Dans la version française, le titre original a été rendu par : Les révoltés de Cordoue. Celui-ci parait réducteur parce qu’il semble faire perdre une subtilité originale du roman. En effet, le titre espagnol, La mano de Fatima, nous dirige non seulement à ce bijou en forme de main symétrique (à deux pouces) qui représente un motif culturel très apprécié des musulmans et qui se retrouve, en fil d’Ariane, dans tout le roman, mais il conduit aussi au personnage féminin principal de l’histoire, Fatima, amour éternel de Hernando et dont l’implication (la main) se fait sentir jusqu’au dénouement du roman malgré son absence relative de l’action.

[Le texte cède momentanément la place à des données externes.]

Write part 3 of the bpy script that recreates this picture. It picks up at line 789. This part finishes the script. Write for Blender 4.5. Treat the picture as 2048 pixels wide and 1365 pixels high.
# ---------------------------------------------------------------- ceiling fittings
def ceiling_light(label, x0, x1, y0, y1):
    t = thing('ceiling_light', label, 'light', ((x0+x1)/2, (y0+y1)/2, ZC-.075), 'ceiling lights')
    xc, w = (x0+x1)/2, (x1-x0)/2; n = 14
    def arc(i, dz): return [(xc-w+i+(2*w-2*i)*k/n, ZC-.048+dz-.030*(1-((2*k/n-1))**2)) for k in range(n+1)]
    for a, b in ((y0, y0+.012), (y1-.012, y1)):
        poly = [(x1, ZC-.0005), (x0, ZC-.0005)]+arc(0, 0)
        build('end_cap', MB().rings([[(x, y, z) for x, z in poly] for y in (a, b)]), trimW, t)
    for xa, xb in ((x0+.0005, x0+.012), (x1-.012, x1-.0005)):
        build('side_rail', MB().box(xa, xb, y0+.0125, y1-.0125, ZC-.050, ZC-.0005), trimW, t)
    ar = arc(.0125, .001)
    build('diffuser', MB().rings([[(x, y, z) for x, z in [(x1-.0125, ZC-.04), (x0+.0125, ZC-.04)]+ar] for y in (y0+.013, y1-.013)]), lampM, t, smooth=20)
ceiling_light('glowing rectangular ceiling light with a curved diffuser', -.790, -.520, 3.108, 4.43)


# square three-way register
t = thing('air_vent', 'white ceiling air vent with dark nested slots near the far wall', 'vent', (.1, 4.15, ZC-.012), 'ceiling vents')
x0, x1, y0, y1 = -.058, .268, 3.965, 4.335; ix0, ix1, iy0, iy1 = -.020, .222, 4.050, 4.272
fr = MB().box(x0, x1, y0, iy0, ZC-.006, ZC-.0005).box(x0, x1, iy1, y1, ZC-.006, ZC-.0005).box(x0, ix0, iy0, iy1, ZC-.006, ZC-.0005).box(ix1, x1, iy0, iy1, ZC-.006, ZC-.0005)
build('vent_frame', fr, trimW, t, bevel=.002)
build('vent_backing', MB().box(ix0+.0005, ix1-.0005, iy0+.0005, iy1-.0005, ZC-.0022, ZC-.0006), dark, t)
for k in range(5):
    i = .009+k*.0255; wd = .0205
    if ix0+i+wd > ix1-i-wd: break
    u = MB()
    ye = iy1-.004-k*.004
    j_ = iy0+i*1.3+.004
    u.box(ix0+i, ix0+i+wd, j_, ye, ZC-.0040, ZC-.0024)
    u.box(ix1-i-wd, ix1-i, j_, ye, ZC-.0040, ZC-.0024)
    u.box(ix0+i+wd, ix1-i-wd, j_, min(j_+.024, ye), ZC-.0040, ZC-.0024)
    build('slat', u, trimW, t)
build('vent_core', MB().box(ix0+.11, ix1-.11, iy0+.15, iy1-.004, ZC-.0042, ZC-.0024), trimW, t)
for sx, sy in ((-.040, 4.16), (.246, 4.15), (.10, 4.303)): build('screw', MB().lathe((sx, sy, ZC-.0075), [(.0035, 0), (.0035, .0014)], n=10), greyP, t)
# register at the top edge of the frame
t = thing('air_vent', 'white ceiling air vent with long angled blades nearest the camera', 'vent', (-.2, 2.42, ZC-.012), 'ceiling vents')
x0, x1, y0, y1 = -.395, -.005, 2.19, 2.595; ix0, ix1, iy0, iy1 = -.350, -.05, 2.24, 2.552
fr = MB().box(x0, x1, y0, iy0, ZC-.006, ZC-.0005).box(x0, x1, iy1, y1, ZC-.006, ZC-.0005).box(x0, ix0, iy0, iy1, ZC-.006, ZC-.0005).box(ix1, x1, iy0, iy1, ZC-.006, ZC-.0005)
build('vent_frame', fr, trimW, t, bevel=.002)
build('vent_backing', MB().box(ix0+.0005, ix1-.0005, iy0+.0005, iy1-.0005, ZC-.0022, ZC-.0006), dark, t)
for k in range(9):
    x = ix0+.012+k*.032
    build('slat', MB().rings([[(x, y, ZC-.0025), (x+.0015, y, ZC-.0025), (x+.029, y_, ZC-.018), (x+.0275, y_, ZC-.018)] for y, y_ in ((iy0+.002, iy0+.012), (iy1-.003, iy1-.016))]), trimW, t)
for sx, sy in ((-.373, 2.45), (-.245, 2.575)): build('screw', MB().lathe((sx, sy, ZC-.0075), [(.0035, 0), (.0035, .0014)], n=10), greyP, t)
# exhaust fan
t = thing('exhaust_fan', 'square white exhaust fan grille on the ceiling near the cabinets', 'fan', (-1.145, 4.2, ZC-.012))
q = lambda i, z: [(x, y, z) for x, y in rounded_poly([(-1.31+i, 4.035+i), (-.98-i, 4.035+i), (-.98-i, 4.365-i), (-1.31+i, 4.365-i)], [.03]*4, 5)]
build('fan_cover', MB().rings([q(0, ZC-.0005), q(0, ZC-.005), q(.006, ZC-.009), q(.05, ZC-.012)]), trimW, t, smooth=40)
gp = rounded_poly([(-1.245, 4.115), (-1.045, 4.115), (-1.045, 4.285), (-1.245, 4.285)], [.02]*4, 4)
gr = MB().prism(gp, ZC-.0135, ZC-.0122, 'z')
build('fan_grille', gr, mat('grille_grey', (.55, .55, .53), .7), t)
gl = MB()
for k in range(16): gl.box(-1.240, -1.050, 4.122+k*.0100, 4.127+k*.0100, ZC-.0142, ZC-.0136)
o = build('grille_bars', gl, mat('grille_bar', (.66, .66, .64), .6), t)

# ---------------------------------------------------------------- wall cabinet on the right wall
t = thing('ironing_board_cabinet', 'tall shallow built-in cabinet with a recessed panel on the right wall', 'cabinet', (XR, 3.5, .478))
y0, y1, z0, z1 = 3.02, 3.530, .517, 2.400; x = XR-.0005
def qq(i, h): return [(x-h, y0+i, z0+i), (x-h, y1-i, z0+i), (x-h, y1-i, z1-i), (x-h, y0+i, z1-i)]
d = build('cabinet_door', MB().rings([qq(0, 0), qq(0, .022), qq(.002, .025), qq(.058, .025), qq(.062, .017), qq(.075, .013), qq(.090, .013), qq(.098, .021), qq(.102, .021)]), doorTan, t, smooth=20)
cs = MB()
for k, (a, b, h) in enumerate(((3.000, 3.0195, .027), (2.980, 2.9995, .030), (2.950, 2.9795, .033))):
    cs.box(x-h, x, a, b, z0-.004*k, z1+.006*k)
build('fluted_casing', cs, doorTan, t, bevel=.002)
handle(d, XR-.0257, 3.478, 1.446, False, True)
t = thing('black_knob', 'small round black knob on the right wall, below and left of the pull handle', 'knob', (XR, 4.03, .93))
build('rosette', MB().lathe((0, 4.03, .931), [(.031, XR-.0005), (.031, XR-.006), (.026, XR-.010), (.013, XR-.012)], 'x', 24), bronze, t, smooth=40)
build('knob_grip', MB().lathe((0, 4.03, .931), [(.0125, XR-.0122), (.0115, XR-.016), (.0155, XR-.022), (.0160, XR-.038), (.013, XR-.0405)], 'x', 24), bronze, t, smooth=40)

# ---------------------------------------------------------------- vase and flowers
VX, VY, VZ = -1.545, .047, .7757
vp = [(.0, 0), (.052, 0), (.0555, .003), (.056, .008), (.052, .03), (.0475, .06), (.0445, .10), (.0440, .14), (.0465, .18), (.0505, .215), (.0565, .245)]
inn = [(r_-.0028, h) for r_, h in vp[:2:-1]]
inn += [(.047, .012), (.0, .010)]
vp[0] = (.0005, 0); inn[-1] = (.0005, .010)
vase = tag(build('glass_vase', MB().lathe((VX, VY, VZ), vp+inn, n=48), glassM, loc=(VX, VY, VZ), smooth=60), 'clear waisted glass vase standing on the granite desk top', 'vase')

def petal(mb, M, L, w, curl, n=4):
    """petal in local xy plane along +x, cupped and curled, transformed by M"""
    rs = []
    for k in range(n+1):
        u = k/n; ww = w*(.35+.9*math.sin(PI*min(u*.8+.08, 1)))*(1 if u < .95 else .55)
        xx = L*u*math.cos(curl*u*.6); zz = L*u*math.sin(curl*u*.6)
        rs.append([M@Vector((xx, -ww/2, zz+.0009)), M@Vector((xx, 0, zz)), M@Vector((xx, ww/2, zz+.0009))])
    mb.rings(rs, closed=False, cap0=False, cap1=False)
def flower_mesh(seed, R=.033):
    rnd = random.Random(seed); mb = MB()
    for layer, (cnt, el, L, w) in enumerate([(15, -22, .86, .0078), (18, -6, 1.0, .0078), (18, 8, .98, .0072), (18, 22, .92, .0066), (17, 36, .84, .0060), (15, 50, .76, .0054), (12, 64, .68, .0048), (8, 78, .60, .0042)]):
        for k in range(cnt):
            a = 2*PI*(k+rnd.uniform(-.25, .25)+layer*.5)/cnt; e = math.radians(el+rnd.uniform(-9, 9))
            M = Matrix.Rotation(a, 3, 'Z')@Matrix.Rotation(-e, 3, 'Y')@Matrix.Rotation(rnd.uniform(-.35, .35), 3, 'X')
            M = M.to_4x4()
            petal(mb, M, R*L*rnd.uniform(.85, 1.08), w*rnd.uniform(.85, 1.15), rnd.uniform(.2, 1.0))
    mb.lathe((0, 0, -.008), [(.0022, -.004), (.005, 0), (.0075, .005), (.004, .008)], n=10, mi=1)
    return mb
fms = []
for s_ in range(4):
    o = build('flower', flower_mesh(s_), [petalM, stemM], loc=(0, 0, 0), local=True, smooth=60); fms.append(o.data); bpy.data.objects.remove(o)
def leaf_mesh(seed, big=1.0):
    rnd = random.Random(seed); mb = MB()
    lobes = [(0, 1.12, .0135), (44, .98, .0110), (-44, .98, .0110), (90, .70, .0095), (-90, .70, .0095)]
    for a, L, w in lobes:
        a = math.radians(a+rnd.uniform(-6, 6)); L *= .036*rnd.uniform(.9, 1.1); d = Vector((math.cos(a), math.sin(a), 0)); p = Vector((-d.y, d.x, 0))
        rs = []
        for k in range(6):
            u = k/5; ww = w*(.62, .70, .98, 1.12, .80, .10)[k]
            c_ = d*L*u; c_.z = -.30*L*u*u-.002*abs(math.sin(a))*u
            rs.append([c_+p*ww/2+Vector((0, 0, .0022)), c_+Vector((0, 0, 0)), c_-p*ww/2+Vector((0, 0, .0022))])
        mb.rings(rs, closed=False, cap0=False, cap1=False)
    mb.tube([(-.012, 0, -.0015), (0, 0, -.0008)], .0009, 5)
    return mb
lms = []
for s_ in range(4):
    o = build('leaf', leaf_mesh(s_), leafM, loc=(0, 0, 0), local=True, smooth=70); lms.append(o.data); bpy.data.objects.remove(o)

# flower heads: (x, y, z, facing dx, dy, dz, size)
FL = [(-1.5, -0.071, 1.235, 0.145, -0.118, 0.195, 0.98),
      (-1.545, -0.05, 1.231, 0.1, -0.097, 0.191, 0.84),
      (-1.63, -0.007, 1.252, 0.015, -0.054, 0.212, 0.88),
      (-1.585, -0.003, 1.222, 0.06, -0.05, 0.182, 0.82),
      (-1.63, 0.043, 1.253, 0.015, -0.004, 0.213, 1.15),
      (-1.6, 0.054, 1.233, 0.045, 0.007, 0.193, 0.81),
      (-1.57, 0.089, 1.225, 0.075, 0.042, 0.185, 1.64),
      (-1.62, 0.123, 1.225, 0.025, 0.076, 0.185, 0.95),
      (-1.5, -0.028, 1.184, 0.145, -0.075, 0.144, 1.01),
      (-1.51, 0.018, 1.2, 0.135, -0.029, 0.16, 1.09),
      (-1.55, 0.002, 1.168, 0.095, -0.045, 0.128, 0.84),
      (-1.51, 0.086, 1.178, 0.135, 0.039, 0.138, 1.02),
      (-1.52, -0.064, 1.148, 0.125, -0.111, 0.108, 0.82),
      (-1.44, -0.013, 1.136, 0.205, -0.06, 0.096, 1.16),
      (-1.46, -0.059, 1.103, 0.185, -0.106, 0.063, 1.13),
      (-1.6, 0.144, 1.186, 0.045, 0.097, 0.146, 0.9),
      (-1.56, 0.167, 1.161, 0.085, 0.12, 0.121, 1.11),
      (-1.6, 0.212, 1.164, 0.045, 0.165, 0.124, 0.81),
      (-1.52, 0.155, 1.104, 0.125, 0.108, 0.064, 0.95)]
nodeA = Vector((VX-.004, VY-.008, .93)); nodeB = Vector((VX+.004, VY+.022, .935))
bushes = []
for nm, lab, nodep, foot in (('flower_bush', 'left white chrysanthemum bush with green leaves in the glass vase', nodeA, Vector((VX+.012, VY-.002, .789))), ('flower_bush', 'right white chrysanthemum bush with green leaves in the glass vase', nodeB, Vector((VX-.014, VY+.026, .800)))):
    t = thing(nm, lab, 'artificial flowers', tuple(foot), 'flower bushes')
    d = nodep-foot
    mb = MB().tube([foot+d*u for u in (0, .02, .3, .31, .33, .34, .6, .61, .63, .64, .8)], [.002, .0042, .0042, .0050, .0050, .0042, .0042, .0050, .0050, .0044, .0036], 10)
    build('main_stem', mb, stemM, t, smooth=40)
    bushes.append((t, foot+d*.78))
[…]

Par ailleurs, en lien avec les questionnements sur les conséquences éventuelles d’une Charte des valeurs québécoise, il est notable que le roman avance un concept qui suggère qu’un musulman, en situation ou en territoire hostile n’a aucune obligation de se comporter ou d’apparaitre de manière différente de ceux qui l’entourent! Mes connaissances de la religion musulmane ne me permettent pas d’apprécier ce concept à sa juste valeur mais j’aimerais bien entendre l’interprétation d’exégètes.

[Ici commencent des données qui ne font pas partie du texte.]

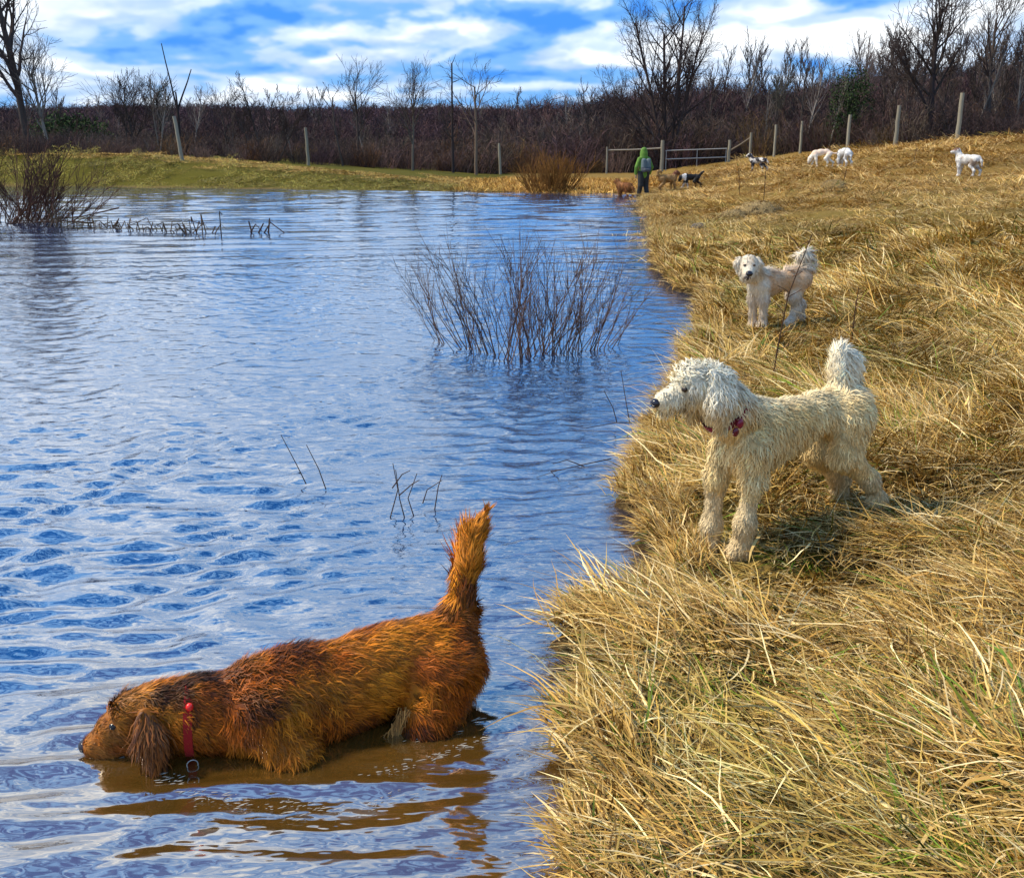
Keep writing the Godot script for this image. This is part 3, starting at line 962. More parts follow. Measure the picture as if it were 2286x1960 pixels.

Enfin, je crois que ce roman m’a séduit pour plusieurs raisons. D’abord à cause la plume fine et juste de Ildefonso Falcones. Par sa manière très habile de structurer l’intrigue du roman, de faire des descriptions très complètes et imagées et d’entraîner le lecteur dans des rebondissements qui s’enchaînent durant toute l’histoire. Ensuite j’avoue que le sujet lui-même me passionne parce que les les impacts inévitables de cette longue cohabitation entre ces deux cultures sur le territoire espagnol ainsi que les transferts culturels et langagiers qui en découlent, piquent rapidement ma curiosité.

Pour ma part donc, je ne peux que conseiller fortement à tous ceux qui aiment ce genre d’histoire d’en faire une lecture de chevet attentive. Ce roman en vaut la peine!